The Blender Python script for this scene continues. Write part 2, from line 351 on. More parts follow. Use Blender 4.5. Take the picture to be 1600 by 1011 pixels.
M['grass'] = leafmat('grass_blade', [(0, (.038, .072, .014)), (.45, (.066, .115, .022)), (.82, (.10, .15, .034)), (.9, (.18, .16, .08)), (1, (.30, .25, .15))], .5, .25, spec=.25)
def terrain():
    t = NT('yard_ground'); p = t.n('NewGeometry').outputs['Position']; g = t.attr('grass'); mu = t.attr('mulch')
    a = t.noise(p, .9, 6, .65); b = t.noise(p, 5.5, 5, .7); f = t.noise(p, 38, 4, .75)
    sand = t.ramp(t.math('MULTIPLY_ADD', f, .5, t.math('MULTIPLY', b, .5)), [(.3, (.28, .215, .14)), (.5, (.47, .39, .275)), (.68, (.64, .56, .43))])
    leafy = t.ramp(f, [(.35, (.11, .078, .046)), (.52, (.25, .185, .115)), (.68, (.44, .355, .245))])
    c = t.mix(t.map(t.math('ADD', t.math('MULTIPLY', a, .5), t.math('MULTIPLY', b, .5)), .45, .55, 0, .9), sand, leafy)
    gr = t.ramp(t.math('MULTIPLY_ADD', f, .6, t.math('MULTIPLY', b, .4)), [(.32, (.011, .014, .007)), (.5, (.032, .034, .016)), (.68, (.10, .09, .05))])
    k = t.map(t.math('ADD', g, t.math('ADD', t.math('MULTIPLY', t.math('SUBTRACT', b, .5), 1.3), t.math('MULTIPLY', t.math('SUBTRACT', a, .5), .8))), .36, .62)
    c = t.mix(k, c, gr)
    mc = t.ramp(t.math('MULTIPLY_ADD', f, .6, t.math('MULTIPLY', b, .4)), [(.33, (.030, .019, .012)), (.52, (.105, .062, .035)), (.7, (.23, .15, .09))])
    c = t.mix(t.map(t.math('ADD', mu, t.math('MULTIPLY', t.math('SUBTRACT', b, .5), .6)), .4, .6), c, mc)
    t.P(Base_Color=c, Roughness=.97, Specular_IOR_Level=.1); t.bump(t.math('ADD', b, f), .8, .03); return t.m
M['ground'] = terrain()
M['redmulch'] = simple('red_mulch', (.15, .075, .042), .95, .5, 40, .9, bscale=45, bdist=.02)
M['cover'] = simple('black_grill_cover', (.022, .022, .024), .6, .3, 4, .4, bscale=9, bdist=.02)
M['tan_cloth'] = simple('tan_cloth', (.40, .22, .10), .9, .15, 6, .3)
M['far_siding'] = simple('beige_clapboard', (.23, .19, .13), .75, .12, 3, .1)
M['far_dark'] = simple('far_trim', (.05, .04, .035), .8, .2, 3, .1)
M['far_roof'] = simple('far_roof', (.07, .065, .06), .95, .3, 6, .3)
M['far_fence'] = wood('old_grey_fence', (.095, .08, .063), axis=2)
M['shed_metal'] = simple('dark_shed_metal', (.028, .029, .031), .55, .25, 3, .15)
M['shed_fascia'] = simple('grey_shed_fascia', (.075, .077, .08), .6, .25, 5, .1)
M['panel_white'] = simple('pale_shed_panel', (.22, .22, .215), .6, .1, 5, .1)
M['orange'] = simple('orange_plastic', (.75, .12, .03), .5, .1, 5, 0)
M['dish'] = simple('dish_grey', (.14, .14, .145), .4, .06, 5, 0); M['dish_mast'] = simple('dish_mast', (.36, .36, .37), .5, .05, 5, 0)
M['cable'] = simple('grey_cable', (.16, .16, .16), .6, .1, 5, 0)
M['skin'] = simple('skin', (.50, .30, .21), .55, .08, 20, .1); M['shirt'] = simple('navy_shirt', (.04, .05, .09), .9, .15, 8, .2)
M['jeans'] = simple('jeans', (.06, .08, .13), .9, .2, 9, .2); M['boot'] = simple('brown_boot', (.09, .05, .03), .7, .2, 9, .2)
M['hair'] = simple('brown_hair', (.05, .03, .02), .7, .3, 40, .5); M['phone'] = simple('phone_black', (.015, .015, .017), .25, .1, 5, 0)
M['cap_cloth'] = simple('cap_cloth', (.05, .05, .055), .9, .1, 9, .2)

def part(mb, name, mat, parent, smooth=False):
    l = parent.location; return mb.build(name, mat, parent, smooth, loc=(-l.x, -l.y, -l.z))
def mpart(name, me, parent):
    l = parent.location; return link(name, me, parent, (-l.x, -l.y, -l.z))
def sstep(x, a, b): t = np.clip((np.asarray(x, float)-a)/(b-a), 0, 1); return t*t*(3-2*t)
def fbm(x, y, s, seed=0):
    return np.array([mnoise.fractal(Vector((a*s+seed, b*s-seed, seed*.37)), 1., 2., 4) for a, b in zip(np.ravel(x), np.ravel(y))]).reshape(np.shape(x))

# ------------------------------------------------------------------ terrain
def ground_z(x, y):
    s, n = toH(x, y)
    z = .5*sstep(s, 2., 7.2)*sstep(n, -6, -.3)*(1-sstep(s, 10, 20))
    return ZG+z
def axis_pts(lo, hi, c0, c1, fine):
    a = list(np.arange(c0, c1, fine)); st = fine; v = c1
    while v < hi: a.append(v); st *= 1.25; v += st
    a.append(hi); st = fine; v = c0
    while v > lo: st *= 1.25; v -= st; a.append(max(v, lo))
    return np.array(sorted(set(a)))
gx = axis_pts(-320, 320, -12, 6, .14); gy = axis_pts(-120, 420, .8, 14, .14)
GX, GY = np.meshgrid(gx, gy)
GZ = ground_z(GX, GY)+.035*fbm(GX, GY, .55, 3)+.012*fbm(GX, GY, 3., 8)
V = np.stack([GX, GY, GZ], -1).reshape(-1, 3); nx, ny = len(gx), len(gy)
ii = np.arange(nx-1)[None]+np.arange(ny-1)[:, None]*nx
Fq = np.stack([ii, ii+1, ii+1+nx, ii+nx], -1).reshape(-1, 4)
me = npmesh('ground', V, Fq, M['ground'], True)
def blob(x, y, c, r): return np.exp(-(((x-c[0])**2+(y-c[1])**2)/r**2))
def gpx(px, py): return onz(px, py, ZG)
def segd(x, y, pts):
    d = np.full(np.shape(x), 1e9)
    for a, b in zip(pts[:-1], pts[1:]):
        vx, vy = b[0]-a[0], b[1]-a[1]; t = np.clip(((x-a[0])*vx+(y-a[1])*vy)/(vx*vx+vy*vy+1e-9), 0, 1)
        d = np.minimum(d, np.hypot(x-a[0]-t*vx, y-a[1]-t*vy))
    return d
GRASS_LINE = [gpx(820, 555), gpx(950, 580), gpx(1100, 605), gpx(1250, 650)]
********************
Extract the complete data, matching each line exactly.

Written solution =>
The Blender Python script for this scene continues. Write part 2, from line 351 on. More parts follow. Use Blender 4.5. Take the picture to be 1600 by 1011 pixels.
M['grass'] = leafmat('grass_blade', [(0, (.038, .072, .014)), (.45, (.066, .115, .022)), (.82, (.10, .15, .034)), (.9, (.18, .16, .08)), (1, (.30, .25, .15))], .5, .25, spec=.25)
def terrain():
    t = NT('yard_ground'); p = t.n('NewGeometry').outputs['Position']; g = t.attr('grass'); mu = t.attr('mulch')
    a = t.noise(p, .9, 6, .65); b = t.noise(p, 5.5, 5, .7); f = t.noise(p, 38, 4, .75)
    sand = t.ramp(t.math('MULTIPLY_ADD', f, .5, t.math('MULTIPLY', b, .5)), [(.3, (.28, .215, .14)), (.5, (.47, .39, .275)), (.68, (.64, .56, .43))])
    leafy = t.ramp(f, [(.35, (.11, .078, .046)), (.52, (.25, .185, .115)), (.68, (.44, .355, .245))])
    c = t.mix(t.map(t.math('ADD', t.math('MULTIPLY', a, .5), t.math('MULTIPLY', b, .5)), .45, .55, 0, .9), sand, leafy)
    gr = t.ramp(t.math('MULTIPLY_ADD', f, .6, t.math('MULTIPLY', b, .4)), [(.32, (.011, .014, .007)), (.5, (.032, .034, .016)), (.68, (.10, .09, .05))])
    k = t.map(t.math('ADD', g, t.math('ADD', t.math('MULTIPLY', t.math('SUBTRACT', b, .5), 1.3), t.math('MULTIPLY', t.math('SUBTRACT', a, .5), .8))), .36, .62)
    c = t.mix(k, c, gr)
    mc = t.ramp(t.math('MULTIPLY_ADD', f, .6, t.math('MULTIPLY', b, .4)), [(.33, (.030, .019, .012)), (.52, (.105, .062, .035)), (.7, (.23, .15, .09))])
    c = t.mix(t.map(t.math('ADD', mu, t.math('MULTIPLY', t.math('SUBTRACT', b, .5), .6)), .4, .6), c, mc)
    t.P(Base_Color=c, Roughness=.97, Specular_IOR_Level=.1); t.bump(t.math('ADD', b, f), .8, .03); return t.m
M['ground'] = terrain()
M['redmulch'] = simple('red_mulch', (.15, .075, .042), .95, .5, 40, .9, bscale=45, bdist=.02)
M['cover'] = simple('black_grill_cover', (.022, .022, .024), .6, .3, 4, .4, bscale=9, bdist=.02)
M['tan_cloth'] = simple('tan_cloth', (.40, .22, .10), .9, .15, 6, .3)
M['far_siding'] = simple('beige_clapboard', (.23, .19, .13), .75, .12, 3, .1)
M['far_dark'] = simple('far_trim', (.05, .04, .035), .8, .2, 3, .1)
M['far_roof'] = simple('far_roof', (.07, .065, .06), .95, .3, 6, .3)
M['far_fence'] = wood('old_grey_fence', (.095, .08, .063), axis=2)
M['shed_metal'] = simple('dark_shed_metal', (.028, .029, .031), .55, .25, 3, .15)
M['shed_fascia'] = simple('grey_shed_fascia', (.075, .077, .08), .6, .25, 5, .1)
M['panel_white'] = simple('pale_shed_panel', (.22, .22, .215), .6, .1, 5, .1)
M['orange'] = simple('orange_plastic', (.75, .12, .03), .5, .1, 5, 0)
M['dish'] = simple('dish_grey', (.14, .14, .145), .4, .06, 5, 0); M['dish_mast'] = simple('dish_mast', (.36, .36, .37), .5, .05, 5, 0)
M['cable'] = simple('grey_cable', (.16, .16, .16), .6, .1, 5, 0)
M['skin'] = simple('skin', (.50, .30, .21), .55, .08, 20, .1); M['shirt'] = simple('navy_shirt', (.04, .05, .09), .9, .15, 8, .2)
M['jeans'] = simple('jeans', (.06, .08, .13), .9, .2, 9, .2); M['boot'] = simple('brown_boot', (.09, .05, .03), .7, .2, 9, .2)
M['hair'] = simple('brown_hair', (.05, .03, .02), .7, .3, 40, .5); M['phone'] = simple('phone_black', (.015, .015, .017), .25, .1, 5, 0)
M['cap_cloth'] = simple('cap_cloth', (.05, .05, .055), .9, .1, 9, .2)

def part(mb, name, mat, parent, smooth=False):
    l = parent.location; return mb.build(name, mat, parent, smooth, loc=(-l.x, -l.y, -l.z))
def mpart(name, me, parent):
    l = parent.location; return link(name, me, parent, (-l.x, -l.y, -l.z))
def sstep(x, a, b): t = np.clip((np.asarray(x, float)-a)/(b-a), 0, 1); return t*t*(3-2*t)
def fbm(x, y, s, seed=0):
    return np.array([mnoise.fractal(Vector((a*s+seed, b*s-seed, seed*.37)), 1., 2., 4) for a, b in zip(np.ravel(x), np.ravel(y))]).reshape(np.shape(x))

# ------------------------------------------------------------------ terrain
def ground_z(x, y):
    s, n = toH(x, y)
    z = .5*sstep(s, 2., 7.2)*sstep(n, -6, -.3)*(1-sstep(s, 10, 20))
    return ZG+z
def axis_pts(lo, hi, c0, c1, fine):
    a = list(np.arange(c0, c1, fine)); st = fine; v = c1
    while v < hi: a.append(v); st *= 1.25; v += st
    a.append(hi); st = fine; v = c0
    while v > lo: st *= 1.25; v -= st; a.append(max(v, lo))
    return np.array(sorted(set(a)))
gx = axis_pts(-320, 320, -12, 6, .14); gy = axis_pts(-120, 420, .8, 14, .14)
GX, GY = np.meshgrid(gx, gy)
GZ = ground_z(GX, GY)+.035*fbm(GX, GY, .55, 3)+.012*fbm(GX, GY, 3., 8)
V = np.stack([GX, GY, GZ], -1).reshape(-1, 3); nx, ny = len(gx), len(gy)
ii = np.arange(nx-1)[None]+np.arange(ny-1)[:, None]*nx
Fq = np.stack([ii, ii+1, ii+1+nx, ii+nx], -1).reshape(-1, 4)
me = npmesh('ground', V, Fq, M['ground'], True)
def blob(x, y, c, r): return np.exp(-(((x-c[0])**2+(y-c[1])**2)/r**2))
def gpx(px, py): return onz(px, py, ZG)
def segd(x, y, pts):
    d = np.full(np.shape(x), 1e9)
    for a, b in zip(pts[:-1], pts[1:]):
        vx, vy = b[0]-a[0], b[1]-a[1]; t = np.clip(((x-a[0])*vx+(y-a[1])*vy)/(vx*vx+vy*vy+1e-9), 0, 1)
        d = np.minimum(d, np.hypot(x-a[0]-t*vx, y-a[1]-t*vy))
    return d
GRASS_LINE = [gpx(820, 555), gpx(950, 580), gpx(1100, 605), gpx(1250, 650)]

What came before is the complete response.